* **Given data**

■ ■ ■

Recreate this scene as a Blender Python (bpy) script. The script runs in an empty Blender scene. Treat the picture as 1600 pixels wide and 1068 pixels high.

■ ■ ■

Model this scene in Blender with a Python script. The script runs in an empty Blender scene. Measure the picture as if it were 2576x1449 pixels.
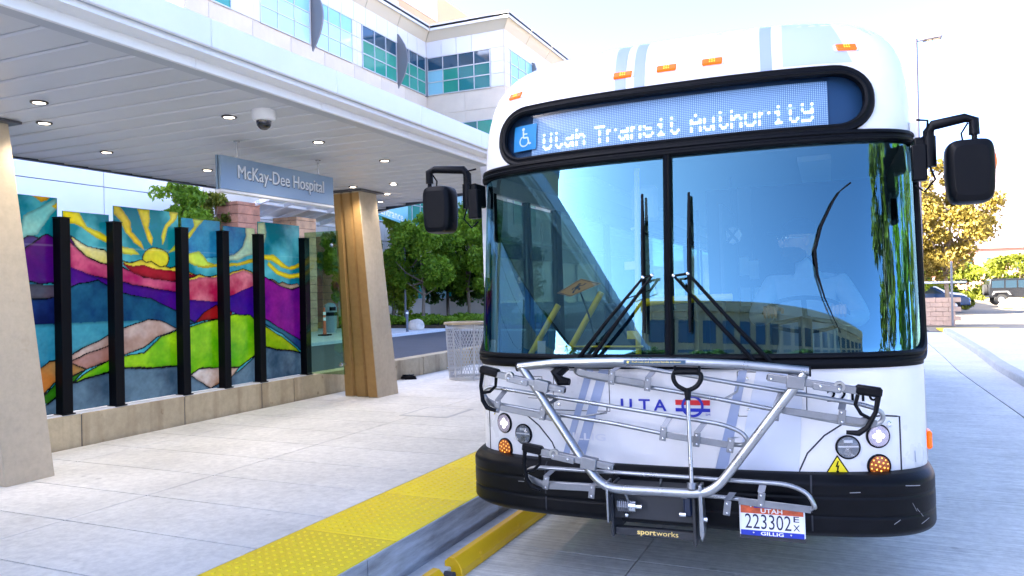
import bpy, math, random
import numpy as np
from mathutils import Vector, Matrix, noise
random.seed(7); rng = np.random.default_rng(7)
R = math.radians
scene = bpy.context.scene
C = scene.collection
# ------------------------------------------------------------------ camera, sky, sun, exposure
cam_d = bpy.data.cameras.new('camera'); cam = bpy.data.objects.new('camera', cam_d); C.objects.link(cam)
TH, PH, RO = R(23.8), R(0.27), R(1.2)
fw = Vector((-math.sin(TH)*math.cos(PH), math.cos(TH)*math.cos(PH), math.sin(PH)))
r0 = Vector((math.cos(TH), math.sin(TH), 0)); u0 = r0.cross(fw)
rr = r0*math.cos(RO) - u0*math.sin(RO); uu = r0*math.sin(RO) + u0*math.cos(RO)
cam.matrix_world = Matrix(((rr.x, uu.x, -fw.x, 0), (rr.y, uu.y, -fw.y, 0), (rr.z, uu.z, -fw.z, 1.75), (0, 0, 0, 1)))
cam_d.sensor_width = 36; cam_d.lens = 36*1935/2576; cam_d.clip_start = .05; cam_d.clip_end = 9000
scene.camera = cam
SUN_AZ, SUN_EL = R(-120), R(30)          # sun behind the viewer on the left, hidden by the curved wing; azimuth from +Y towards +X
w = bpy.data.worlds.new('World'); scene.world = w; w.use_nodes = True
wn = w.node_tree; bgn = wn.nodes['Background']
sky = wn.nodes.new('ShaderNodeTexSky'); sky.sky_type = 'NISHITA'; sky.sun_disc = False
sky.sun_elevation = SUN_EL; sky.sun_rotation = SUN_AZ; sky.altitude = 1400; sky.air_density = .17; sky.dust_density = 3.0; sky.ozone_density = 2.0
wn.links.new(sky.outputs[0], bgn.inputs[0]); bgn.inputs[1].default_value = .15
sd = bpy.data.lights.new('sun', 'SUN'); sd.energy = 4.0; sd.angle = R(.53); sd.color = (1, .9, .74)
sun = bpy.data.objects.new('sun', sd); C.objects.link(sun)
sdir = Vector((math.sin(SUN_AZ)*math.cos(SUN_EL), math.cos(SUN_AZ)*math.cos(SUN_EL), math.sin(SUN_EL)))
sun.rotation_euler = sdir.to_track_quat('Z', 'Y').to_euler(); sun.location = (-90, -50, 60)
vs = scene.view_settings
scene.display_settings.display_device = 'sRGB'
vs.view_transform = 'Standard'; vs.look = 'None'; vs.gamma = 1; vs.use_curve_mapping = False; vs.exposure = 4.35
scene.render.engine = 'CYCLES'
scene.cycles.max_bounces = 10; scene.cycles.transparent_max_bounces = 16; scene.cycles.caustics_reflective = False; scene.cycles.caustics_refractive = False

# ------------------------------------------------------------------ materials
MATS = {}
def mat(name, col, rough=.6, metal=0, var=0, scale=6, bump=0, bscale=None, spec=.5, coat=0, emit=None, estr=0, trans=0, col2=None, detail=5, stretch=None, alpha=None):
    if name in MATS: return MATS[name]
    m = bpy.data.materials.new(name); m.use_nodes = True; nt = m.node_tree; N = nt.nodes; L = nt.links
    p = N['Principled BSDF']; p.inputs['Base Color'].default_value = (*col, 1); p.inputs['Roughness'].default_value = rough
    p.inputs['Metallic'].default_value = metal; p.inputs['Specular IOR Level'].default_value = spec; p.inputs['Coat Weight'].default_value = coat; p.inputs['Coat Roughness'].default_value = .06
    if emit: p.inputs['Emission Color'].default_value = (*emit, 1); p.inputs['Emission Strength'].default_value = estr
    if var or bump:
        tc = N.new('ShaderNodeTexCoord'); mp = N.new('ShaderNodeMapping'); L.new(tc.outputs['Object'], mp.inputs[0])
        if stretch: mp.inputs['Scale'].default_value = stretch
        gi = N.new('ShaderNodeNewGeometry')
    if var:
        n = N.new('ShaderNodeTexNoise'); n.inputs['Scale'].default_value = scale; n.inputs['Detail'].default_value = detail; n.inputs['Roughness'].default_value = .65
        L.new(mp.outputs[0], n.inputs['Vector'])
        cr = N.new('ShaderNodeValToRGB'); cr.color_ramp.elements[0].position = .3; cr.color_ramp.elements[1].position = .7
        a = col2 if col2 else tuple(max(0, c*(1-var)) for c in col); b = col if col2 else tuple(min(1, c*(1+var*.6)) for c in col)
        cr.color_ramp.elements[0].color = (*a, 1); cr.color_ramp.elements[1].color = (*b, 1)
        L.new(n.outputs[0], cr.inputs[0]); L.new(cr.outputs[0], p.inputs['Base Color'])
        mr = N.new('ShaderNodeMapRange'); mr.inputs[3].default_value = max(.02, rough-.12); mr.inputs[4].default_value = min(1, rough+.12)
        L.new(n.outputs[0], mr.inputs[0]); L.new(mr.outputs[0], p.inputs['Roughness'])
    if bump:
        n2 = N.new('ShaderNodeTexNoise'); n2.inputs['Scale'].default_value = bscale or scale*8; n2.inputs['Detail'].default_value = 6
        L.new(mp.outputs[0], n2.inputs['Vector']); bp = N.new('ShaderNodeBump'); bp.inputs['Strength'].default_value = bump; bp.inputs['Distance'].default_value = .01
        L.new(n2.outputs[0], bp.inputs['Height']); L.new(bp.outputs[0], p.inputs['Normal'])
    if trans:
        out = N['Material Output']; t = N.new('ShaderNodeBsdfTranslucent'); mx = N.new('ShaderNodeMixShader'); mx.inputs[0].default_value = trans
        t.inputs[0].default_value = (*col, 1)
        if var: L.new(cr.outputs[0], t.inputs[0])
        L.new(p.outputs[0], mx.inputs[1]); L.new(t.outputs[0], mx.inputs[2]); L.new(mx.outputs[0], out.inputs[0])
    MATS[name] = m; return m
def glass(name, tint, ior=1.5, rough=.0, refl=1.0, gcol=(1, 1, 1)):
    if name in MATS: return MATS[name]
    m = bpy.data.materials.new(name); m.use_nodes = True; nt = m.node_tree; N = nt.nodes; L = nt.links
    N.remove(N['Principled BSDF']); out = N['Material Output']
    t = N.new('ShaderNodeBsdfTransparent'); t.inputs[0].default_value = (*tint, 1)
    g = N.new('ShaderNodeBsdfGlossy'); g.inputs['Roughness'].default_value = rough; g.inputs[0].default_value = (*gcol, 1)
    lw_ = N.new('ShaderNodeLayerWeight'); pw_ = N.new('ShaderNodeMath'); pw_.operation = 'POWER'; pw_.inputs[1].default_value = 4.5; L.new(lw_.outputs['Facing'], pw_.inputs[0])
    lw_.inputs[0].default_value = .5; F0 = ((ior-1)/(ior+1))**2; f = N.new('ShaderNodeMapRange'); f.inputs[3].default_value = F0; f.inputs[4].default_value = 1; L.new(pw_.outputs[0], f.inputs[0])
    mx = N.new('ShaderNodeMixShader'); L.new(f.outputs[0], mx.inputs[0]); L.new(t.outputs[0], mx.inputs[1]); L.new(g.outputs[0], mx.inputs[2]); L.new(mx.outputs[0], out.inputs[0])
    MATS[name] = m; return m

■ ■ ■

* **What you will do**
Every line above that contains the word "this" should be reported.

* **Answer below**
Recreate this scene as a Blender Python (bpy) script. The script runs in an empty Blender scene. Treat the picture as 1600 pixels wide and 1068 pixels high.
Model this scene in Blender with a Python script. The script runs in an empty Blender scene. Measure the picture as if it were 2576x1449 pixels.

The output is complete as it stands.